Uzmanlar ABD’nin, “Türkiye, Irak Hükümeti onaylamadığı için uluslararası koalisyona üye değil” çıkışına ise “Suriye’de Esed’den izin mi aldılar?” sorusuyla karşılık veriyor. Birleşmiş Milletler’in 2015 yılında tüm ülkeleri IŞİD’e karşı ortak mücadeleye çağırmasını hatırlatan uzmanlar, yaşanan son krizde Batılı ülkelerin art niyetine dikkat çekiyor. Ankara, binlerce kilometre uzaktan Irak’a müdahaleyi kendine hak gören ABD ile FETÖ’den sonra Musul’da da müttefiklik ilişkisini sorguluyor.
Türkiye’nin Musul’da bulunma gerekçesi olarak savunduğu ve istendiğinde Birleşmiş Milletler Güvenlik Konseyi’ne de sunacağı Musul haklılığını 6 maddede toparladık.

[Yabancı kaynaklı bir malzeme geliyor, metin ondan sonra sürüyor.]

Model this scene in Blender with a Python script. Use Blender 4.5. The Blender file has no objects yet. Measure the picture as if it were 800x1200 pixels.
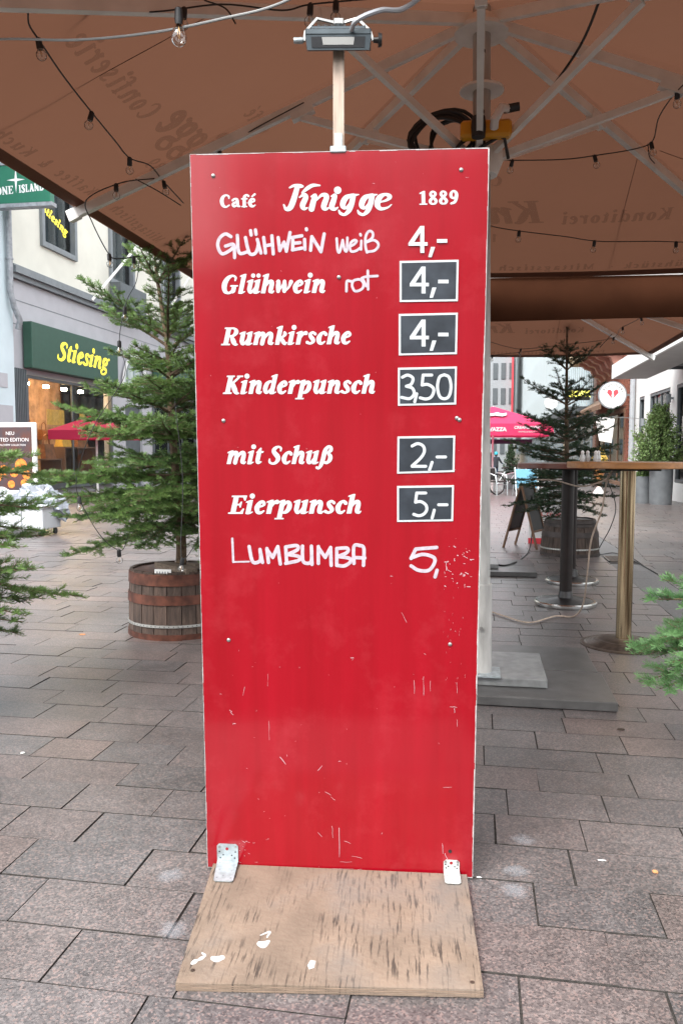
import bpy, math, random
import numpy as np
from mathutils import Vector, Matrix
random.seed(7); rng = np.random.default_rng(11)
sc = bpy.context.scene
R = math.radians

# ================================================================ camera
# The world is laid out along the street: +y runs down the street, +x to its right, z up.
PSI, PIT, ROLL, FPX, H = .1665, .0747, .0024, 944.0, 1.2
cam = bpy.data.objects.new('camera', bpy.data.cameras.new('camera'))
sc.collection.objects.link(cam); sc.camera = cam
cam.location = (0, 0, H); cam.rotation_mode = 'XYZ'
CAMROT = (Matrix.Rotation(PSI, 4, 'Z') @ Matrix.Rotation(math.pi/2-PIT, 4, 'X') @ Matrix.Rotation(ROLL, 4, 'Z')).to_3x3()
cam.matrix_world = Matrix.Translation((0, 0, H)) @ CAMROT.to_4x4()
cam.data.sensor_fit = 'VERTICAL'; cam.data.sensor_height = 24; cam.data.lens = 24*FPX/1200
cam.data.clip_start = .05; cam.data.clip_end = 1500

# ================================================================ sky, sun, exposure
world = bpy.data.worlds.new('World'); sc.world = world; world.use_nodes = True
wn = world.node_tree; wn.nodes.clear()
SUN_EL, SUN_AZ = 48, 205          # azimuth measured from +y towards +x
sky = wn.nodes.new('ShaderNodeTexSky'); sky.sky_type = 'NISHITA'; sky.sun_disc = False
sky.sun_elevation = R(SUN_EL); sky.sun_rotation = R(SUN_AZ); sky.dust_density = 6; sky.air_density = 1.2; sky.ozone_density = 1
hs = wn.nodes.new('ShaderNodeHueSaturation'); hs.inputs['Saturation'].default_value = .22; hs.inputs['Value'].default_value = 1.0
ovc = wn.nodes.new('ShaderNodeMixRGB'); ovc.inputs['Fac'].default_value = .6; ovc.inputs['Color2'].default_value = (10.0, 10.3, 10.7, 1)
bg = wn.nodes.new('ShaderNodeBackground'); bg.inputs['Strength'].default_value = .15
wo = wn.nodes.new('ShaderNodeOutputWorld')
wn.links.new(sky.outputs[0], hs.inputs['Color']); wn.links.new(hs.outputs[0], ovc.inputs['Color1'])
wn.links.new(ovc.outputs[0], bg.inputs['Color']); wn.links.new(bg.outputs[0], wo.inputs['Surface'])
sun = bpy.data.objects.new('sun', bpy.data.lights.new('sun', 'SUN')); sc.collection.objects.link(sun)
sun.data.energy = 1.4; sun.data.angle = R(25); sun.data.color = (1, .96, .9)
sd = Vector((math.sin(R(SUN_AZ))*math.cos(R(SUN_EL)), math.cos(R(SUN_AZ))*math.cos(R(SUN_EL)), math.sin(R(SUN_EL))))
sun.rotation_euler = sd.to_track_quat('Z', 'Y').to_euler()
sc.view_settings.view_transform = 'Standard'; sc.view_settings.look = 'None'
sc.view_settings.exposure = 1.3; sc.view_settings.gamma = 1
try:
    sc.cycles.max_bounces = 8; sc.cycles.transparent_max_bounces = 24; sc.cycles.diffuse_bounces = 4; sc.cycles.use_denoising = True
    sc.cycles.caustics_reflective = False; sc.cycles.caustics_refractive = False
except Exception: pass

# ================================================================ materials
def mat(name, col, rough=.6, metal=0., var=0., scale=8., bump=0., bscale=60., coat=0., spec=.5, objvar=0., emit=None, alpha=1., stretch=None, col2=None, detail=4):
    m = bpy.data.materials.new(name); m.use_nodes = True; nt = m.node_tree; N = nt.nodes; Lk = nt.links
    b = N['Principled BSDF']; b.inputs['Base Color'].default_value = (*col, 1); b.inputs['Roughness'].default_value = rough
    b.inputs['Metallic'].default_value = metal; b.inputs['Coat Weight'].default_value = coat; b.inputs['Coat Roughness'].default_value = .08
    b.inputs['Specular IOR Level'].default_value = spec; b.inputs['Alpha'].default_value = alpha
    if emit: b.inputs['Emission Color'].default_value = (*emit[0], 1); b.inputs['Emission Strength'].default_value = emit[1]
    if var or bump or col2:
        tc = N.new('ShaderNodeTexCoord'); mp = N.new('ShaderNodeMapping'); Lk.new(tc.outputs['Object'], mp.inputs[0])
        if stretch: mp.inputs['Scale'].default_value = stretch
    if var or col2:
        n = N.new('ShaderNodeTexNoise'); n.inputs['Scale'].default_value = scale; n.inputs['Detail'].default_value = detail; Lk.new(mp.outputs[0], n.inputs[0])
        cr = N.new('ShaderNodeValToRGB'); Lk.new(n.outputs['Fac'], cr.inputs[0])
        lo = tuple(max(0, c*(1-var)) for c in col); hi = tuple(min(1, c*(1+var)) for c in col)
        if col2: lo = col; hi = col2
        cr.color_ramp.elements[0].position = .35; cr.color_ramp.elements[1].position = .65
        cr.color_ramp.elements[0].color = (*lo, 1); cr.color_ramp.elements[1].color = (*hi, 1)
        src = cr.outputs[0]
    else:
        rgb = N.new('ShaderNodeRGB'); rgb.outputs[0].default_value = (*col, 1); src = rgb.outputs[0]
    if objvar:
        oi = N.new('ShaderNodeObjectInfo'); mr = N.new('ShaderNodeMapRange'); mr.inputs['To Min'].default_value = 1-objvar; mr.inputs['To Max'].default_value = 1+objvar
        Lk.new(oi.outputs['Random'], mr.inputs['Value']); h = N.new('ShaderNodeHueSaturation'); Lk.new(mr.outputs[0], h.inputs['Value']); Lk.new(src, h.inputs['Color']); src = h.outputs[0]
    Lk.new(src, b.inputs['Base Color'])
    if bump:
        n2 = N.new('ShaderNodeTexNoise'); n2.inputs['Scale'].default_value = bscale; n2.inputs['Detail'].default_value = 3; Lk.new(mp.outputs[0], n2.inputs[0])
        bp = N.new('ShaderNodeBump'); bp.inputs['Strength'].default_value = bump; bp.inputs['Distance'].default_value = .01
        Lk.new(n2.outputs['Fac'], bp.inputs['Height']); Lk.new(bp.outputs[0], b.inputs['Normal'])
    return m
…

Tek bir uluslararası koalisyon var ve Türkiye buna taraf
IŞİD’e karşı oluşturulan tek bir uluslararası koalisyon var ve Türkiye de buna taraf ülke. ABD’li Yarbay Dorrin’in açıklamalarının aksine, koalisyon ülkelerinin Irak’ı kapsayan özel bir IŞİD’e karşı mücadele çalışması yok. Uzmanlar, “Eğer Irak’a sorulması gerekiyorsa, biz de şunu sorarız: Suriye’ye girerken Esed’e mi sordular?” diyor.
Birleşmiş Milletler Güvenlik Konseyi’nin çağrısı üzerine teröre karşı koalisyondayız
Türkiye, Birleşmiş Milletler Güvenlik Konseyi’nin 2015’teki çağrısı üzerine IŞİD’e karşı uluslararası koalisyona katıldı. Sözkonusu çağrı sadece Suriye değil IŞİD’e karşı Irak çevresinde yürütülecek mücadeleyi de kapsıyordu. Türkiye, koalisyona üye olduğu gibi, başta İncirlik Üssü olmak üzere topraklarını da üye ülkelerin kullanımına açtı.

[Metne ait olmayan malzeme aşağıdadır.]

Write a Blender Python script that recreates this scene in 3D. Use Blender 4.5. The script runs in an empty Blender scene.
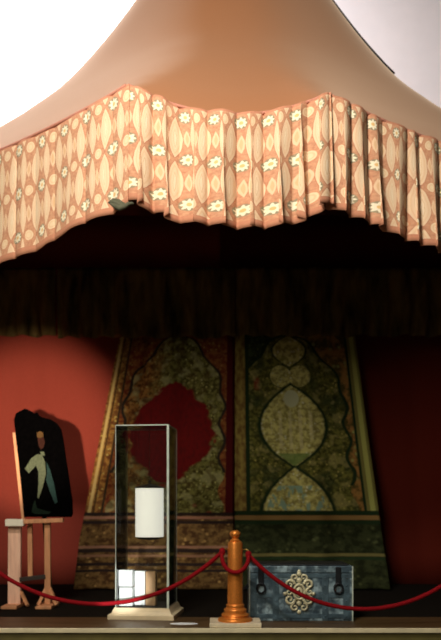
import bpy, bmesh, math, random
from mathutils import Vector, Matrix

random.seed(7)
SC = bpy.context.scene
COL = SC.collection
PI = math.pi

# ------------------------------------------------------------------ camera
EYE = 1.58            # eye height above the hall floor (platform top is 0.40)
FPX = 800.0           # focal length in pixels of a 441 x 640 frame
HOR = 505.0           # picture row of the horizon
PLAT = 0.40
cd = bpy.data.cameras.new('camera'); cam = bpy.data.objects.new('camera', cd); COL.objects.link(cam)
cam.location = (0, 0, EYE); cam.rotation_euler = (PI/2, 0, 0)
cd.sensor_fit = 'AUTO'; cd.sensor_width = 36.0; cd.lens = FPX*36.0/640.0
cd.shift_y = (HOR-320.0)/640.0
cd.clip_end = 200
cd.dof.use_dof = True; cd.dof.focus_distance = 5.9; cd.dof.aperture_fstop = 1.6   # the snapshot is focused a little short
SC.camera = cam

# ------------------------------------------------------------------ light
SC.view_settings.view_transform = 'Standard'
SC.view_settings.look = 'None'
SC.view_settings.exposure = 0.0
SC.view_settings.gamma = 1.0
SC.view_settings.use_curve_mapping = False

w = bpy.data.worlds.new('hall_daylight'); SC.world = w; w.use_nodes = True
w.node_tree.nodes['Background'].inputs[0].default_value = (1.0, 0.93, 0.84, 1)
w.node_tree.nodes['Background'].inputs[1].default_value = 0.020

def area(name, loc, target, sx, sy, power, color):
    l = bpy.data.lights.new(name, 'AREA'); l.shape = 'RECTANGLE'; l.size = sx; l.size_y = sy
    l.energy = power; l.color = color
    o = bpy.data.objects.new(name, l); COL.objects.link(o); o.location = loc
    o.rotation_euler = (Vector(target)-Vector(loc)).to_track_quat('-Z', 'Y').to_euler()
    return o

def spot(name, loc, target, half_deg, blend, power, color, radius=0.05):
    l = bpy.data.lights.new(name, 'SPOT'); l.spot_size = math.radians(2*half_deg); l.spot_blend = blend
    l.energy = power; l.color = color; l.shadow_soft_size = radius
    o = bpy.data.objects.new(name, l); COL.objects.link(o); o.location = loc
    o.rotation_euler = (Vector(target)-Vector(loc)).to_track_quat('-Z', 'Y').to_euler()
    return o

# tall window high on the entrance side of the hall, behind and left of the camera
area('window_light', (-3.2, -1.0, 6.6), (0.0, 8.0, 3.6), 2.6, 3.4, 370, (1.0, 0.90, 0.72))
# unseen light added in front of the tent to grade canopy and valance
area('canopy_fill', (-1.2, 3.5, 7.4), (0.2, 8.3, 4.7), 1.6, 0.3, 300, (1.0, 0.92, 0.82))
# unseen light added over the gap behind the tent to whiten the back wall
area('back_wall_fill', (-5.5, 13.4, 12.5), (-5.5, 17.0, 8.5), 9.0, 2.0, 2900, (1.0, 0.95, 0.96))
# warm exhibition spotlight near the floor, aimed at the left tent wall
spot('exhibition_spotlight', (-1.3, 3.4, 2.0), (-2.75, 11.9, 2.75), 10.2, 0.8, 2500, (1.0, 0.82, 0.62), 0.04)

spot('case_fill', (-1.0, 3.4, 0.95), (-1.0, 8.4, 0.72), 3.6, 0.6, 1300, (1.0, 0.97, 0.95), 0.03)  # narrow unseen light added to brighten the white blocks in the case

# ------------------------------------------------------------------ helpers
def P(px, py, Z):
    """point of the place that lies at depth Z behind a picture position"""
    return Vector(((px-220.5)/FPX*Z, Z, EYE+(HOR-py)/FPX*Z))

def tag(o, label=None, cat=None, group=None, kind=None):
    if label: o['label'] = label
    if cat: o['category'] = cat
    if group: o['group'] = group
    if kind: o['kind'] = kind
    return o

def thing(name, label, cat, loc=(0, 0, 0), rz=0.0, group=None):
    o = bpy.data.objects.new(name, None); COL.objects.link(o)
    o.location = loc; o.rotation_euler = (0, 0, rz); o.empty_display_size = 0.1
    return tag(o, label, cat, group)

def obj(name, bm, m, parent=None, smooth=False, kind=None, label=None):
    me = bpy.data.meshes.new(name)
    bmesh.ops.recalc_face_normals(bm, faces=bm.faces)
    bm.to_mesh(me); bm.free()
    for k in (m if isinstance(m, (list, tuple)) else [m]):
        me.materials.append(k)
    if smooth:
        for p in me.polygons: p.use_smooth = True
    o = bpy.data.objects.new(name, me); COL.objects.link(o)
    if parent is not None: o.parent = parent
    if kind: o['kind'] = kind
    if label: o['label'] = label
    return o

def sharp(o, ang=40):
    """smooth shading that keeps edges sharper than ang"""
    me = o.data
    bm = bmesh.new(); bm.from_mesh(me)
    for e in bm.edges:
        if len(e.link_faces) == 2 and e.calc_face_angle(0) > math.radians(ang): e.smooth = False
    for f in bm.faces: f.smooth = True
    bm.to_mesh(me); bm.free()
    return o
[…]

Birleşmiş Milletler Güvenlik Konseyi, Türkiye’yi ışid’den etkilenen ülke olarak tanımlıyor
Türkiye, halen IŞİD’e karşı mücadele yürüten ülkeler arasında uluslararası kamuoyunda IŞİD saldırılarına maruz kalmış ülke olarak meşru müdafaa kapsamında öne çıkıyor. Birleşmiş Milletler Güvenlik Konseyi’nin bu konudaki kararı, Türkiye’nin bölgedeki askeri varlığını uluslararası arenada haklı göstermekte yeterli bir unsur olarak görülüyor.
Ankara ve Lozan Antlaşmaları müdahale hakkı veriyor
Başta Lozan ve Türkiye-Irak sınırlarının çizildiği 1926 Ankara Anlaşması olmak üzere tüm uluslararası anlaşmalar, Musul ve Kerkük topraklarında ilhak, istiklal veya herhangi bir idare şekli hakkında kabul edilen ve edilecek olan bütün kararlar konusunda Türkiye’ye söz hakkı tanıyor.
Türkiye, Irak başbakanı İbadi’nin mektuplu davetiyle orada
Türkiye işgalci, Türk askeri Başika’da illegal bulunuyor söylemlerinin aksine Türkiye, oraya Irak Başbakanı İbadi’nin mektuplu daveti üzerine gitti. Bu durum, o günlerde bütün dünyaya tescil edilmiş durumda. Dolayısıyla Türkiye’nin davetsiz gittiği söylemi yanlış ve Türk askerinin bölgedeki varlığı meşru.
Terör örgütlerine karşı mutlaka orada olunmalı
Türkiye, teröre karşı Irak’ın bütünlüğü için bölgede bulunuyor. Yine Türkiye, sınır ötesinden tehdit eden IŞİD kadar PKK terör örgütüne karşı da meşru müdafaa hakkını kullanıyor. Uzmanlar, Türkiye’nin Musul operasyonunda yeralmasının, Fırat Kalkanı Harekatı’nı başlatması kadar meşru bir hak olarak görülmesi gerektiğine işaret ediyor.
ABD Savunma Bakanlığı, IŞİD karşıtı koalisyonun sözcülerinden Albay John Dorrian’a atfedilen Türk askerinin Irak’taki varlığı illegal şeklindeki ifadenin “açık bir şekilde ve tamamen yalan” olduğunu bildirdi.
Pentagon sözcülerinden Matthew Allen, IŞİD karşıtı koalisyonun sözcülerinden Albay John Dorrian’a atfedilen Türk askerinin Irak’taki varlığı illegal şeklindeki sözlerin gerçeği yansıtmadığını bildirdi.